WORK TO COMPLETE: Reproduce the top of the data verbatim, through and including the line that contains "rad = np.random.default_rng".

-------- MATERIAL SUPPLIED --------

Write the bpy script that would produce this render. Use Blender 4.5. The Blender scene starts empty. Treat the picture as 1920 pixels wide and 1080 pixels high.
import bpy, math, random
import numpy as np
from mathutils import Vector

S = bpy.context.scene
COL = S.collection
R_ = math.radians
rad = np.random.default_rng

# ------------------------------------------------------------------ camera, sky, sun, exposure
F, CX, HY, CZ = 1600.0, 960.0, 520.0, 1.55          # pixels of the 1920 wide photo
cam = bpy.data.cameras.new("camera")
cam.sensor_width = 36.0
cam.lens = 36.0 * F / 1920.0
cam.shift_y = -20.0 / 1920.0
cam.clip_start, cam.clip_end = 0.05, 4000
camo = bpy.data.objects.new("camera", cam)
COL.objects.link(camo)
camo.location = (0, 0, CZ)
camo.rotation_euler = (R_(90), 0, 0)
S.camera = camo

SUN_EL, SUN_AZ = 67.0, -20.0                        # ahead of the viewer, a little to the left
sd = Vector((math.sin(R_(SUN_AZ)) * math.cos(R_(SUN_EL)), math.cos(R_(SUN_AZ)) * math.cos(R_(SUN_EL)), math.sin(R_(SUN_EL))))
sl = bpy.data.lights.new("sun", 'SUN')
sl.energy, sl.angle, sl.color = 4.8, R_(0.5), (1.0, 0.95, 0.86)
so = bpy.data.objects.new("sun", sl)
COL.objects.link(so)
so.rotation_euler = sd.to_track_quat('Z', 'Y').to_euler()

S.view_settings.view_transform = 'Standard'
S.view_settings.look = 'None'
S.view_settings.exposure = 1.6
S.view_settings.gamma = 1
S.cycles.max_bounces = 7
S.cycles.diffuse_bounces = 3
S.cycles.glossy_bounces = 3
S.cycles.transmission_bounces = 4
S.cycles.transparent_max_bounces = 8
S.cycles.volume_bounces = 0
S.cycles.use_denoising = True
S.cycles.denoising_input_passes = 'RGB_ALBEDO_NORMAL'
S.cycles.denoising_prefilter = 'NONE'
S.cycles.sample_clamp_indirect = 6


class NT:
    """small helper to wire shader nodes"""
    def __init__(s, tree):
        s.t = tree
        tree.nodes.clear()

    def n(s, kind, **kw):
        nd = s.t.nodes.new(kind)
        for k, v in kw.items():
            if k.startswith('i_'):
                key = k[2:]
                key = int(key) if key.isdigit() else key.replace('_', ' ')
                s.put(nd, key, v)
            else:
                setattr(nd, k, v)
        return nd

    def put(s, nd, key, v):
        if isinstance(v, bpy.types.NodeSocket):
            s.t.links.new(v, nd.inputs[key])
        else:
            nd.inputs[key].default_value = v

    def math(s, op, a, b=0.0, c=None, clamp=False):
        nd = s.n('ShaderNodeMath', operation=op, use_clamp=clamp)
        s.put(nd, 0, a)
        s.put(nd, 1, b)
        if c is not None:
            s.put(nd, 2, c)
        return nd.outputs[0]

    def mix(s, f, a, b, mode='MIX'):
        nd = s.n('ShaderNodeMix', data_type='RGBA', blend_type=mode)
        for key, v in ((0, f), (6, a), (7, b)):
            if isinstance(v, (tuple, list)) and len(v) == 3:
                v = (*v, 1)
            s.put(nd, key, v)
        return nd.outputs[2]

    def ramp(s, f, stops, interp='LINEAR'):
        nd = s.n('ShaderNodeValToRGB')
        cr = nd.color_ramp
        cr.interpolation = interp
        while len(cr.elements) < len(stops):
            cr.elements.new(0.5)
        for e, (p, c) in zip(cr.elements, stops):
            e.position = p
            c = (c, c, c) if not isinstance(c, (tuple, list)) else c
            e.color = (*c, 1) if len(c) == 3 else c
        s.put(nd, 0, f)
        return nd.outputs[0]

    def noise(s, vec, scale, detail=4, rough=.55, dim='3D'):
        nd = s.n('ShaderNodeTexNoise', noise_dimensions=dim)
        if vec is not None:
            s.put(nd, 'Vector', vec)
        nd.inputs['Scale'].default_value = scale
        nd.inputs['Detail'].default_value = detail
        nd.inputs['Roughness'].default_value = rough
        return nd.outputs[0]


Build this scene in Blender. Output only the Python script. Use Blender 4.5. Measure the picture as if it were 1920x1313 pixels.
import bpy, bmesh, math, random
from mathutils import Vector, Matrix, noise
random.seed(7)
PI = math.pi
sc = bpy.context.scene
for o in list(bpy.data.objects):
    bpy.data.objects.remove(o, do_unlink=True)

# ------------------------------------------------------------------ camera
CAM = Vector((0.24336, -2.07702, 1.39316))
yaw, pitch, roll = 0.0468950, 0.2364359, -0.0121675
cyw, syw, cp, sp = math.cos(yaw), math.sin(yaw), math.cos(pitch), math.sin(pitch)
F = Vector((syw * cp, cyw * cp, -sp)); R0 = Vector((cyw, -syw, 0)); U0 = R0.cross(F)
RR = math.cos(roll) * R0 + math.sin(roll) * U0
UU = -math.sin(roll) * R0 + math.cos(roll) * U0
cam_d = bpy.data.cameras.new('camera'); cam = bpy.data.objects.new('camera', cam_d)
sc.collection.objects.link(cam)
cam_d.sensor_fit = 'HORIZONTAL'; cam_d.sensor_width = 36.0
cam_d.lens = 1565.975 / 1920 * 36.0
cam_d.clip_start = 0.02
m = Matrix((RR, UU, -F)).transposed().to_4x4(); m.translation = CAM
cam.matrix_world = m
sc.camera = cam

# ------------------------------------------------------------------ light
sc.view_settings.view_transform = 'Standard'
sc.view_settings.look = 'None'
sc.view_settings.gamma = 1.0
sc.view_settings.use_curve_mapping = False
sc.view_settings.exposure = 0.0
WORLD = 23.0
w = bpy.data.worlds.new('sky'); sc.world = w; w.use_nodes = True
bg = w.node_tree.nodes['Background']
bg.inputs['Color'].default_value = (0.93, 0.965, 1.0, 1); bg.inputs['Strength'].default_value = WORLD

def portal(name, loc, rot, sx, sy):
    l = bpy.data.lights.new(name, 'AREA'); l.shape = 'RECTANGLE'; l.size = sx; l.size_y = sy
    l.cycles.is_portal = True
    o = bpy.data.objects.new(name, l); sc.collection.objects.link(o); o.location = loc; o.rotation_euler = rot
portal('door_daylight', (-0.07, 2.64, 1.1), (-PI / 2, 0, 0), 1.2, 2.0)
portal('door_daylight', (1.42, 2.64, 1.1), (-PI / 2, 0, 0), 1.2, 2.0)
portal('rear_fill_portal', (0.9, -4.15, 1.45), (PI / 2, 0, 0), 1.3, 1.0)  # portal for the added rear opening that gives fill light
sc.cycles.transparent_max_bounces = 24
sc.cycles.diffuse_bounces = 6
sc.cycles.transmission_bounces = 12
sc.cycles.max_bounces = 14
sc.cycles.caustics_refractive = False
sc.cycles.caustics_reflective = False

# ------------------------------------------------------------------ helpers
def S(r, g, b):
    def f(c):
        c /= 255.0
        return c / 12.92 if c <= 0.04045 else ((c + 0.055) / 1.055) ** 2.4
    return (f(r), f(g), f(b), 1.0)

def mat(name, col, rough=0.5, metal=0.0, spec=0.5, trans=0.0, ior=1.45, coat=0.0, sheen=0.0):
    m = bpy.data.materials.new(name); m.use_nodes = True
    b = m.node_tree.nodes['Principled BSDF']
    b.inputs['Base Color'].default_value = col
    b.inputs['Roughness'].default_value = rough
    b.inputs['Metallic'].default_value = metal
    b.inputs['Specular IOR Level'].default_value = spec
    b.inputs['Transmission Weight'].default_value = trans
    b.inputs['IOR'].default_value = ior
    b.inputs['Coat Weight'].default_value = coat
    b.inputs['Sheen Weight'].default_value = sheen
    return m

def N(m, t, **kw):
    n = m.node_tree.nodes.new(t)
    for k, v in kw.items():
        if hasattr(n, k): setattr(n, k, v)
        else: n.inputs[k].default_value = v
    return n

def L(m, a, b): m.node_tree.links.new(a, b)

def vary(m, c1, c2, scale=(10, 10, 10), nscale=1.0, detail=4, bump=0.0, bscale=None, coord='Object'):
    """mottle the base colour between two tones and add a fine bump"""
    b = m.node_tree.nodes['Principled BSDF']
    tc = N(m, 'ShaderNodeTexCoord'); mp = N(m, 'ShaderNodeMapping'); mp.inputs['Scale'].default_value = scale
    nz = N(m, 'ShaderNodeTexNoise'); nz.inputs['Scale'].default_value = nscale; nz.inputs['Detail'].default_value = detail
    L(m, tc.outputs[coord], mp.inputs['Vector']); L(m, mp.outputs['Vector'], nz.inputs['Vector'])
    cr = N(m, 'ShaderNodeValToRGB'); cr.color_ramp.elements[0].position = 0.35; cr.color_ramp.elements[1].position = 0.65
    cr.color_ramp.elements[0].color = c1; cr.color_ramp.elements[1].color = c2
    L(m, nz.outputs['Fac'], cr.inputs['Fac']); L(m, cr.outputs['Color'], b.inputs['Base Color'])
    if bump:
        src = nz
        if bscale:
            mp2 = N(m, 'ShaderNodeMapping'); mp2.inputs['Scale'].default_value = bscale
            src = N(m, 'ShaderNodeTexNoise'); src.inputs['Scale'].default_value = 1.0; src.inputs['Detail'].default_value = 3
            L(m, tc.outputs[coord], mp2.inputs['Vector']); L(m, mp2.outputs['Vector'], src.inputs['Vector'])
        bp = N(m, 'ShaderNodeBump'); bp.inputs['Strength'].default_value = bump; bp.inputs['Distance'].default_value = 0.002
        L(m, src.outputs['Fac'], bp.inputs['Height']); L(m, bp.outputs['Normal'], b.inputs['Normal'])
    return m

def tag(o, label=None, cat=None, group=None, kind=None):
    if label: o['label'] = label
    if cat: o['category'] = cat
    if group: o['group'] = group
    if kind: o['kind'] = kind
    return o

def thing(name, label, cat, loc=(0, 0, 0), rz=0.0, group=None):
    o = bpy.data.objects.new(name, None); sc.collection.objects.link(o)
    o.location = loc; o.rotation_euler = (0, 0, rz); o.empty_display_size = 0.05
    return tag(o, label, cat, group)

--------

OUTPUT FOR THIS EXERCISE:
Write the bpy script that would produce this render. Use Blender 4.5. The Blender scene starts empty. Treat the picture as 1920 pixels wide and 1080 pixels high.
import bpy, math, random
import numpy as np
from mathutils import Vector

S = bpy.context.scene
COL = S.collection
R_ = math.radians
rad = np.random.default_rng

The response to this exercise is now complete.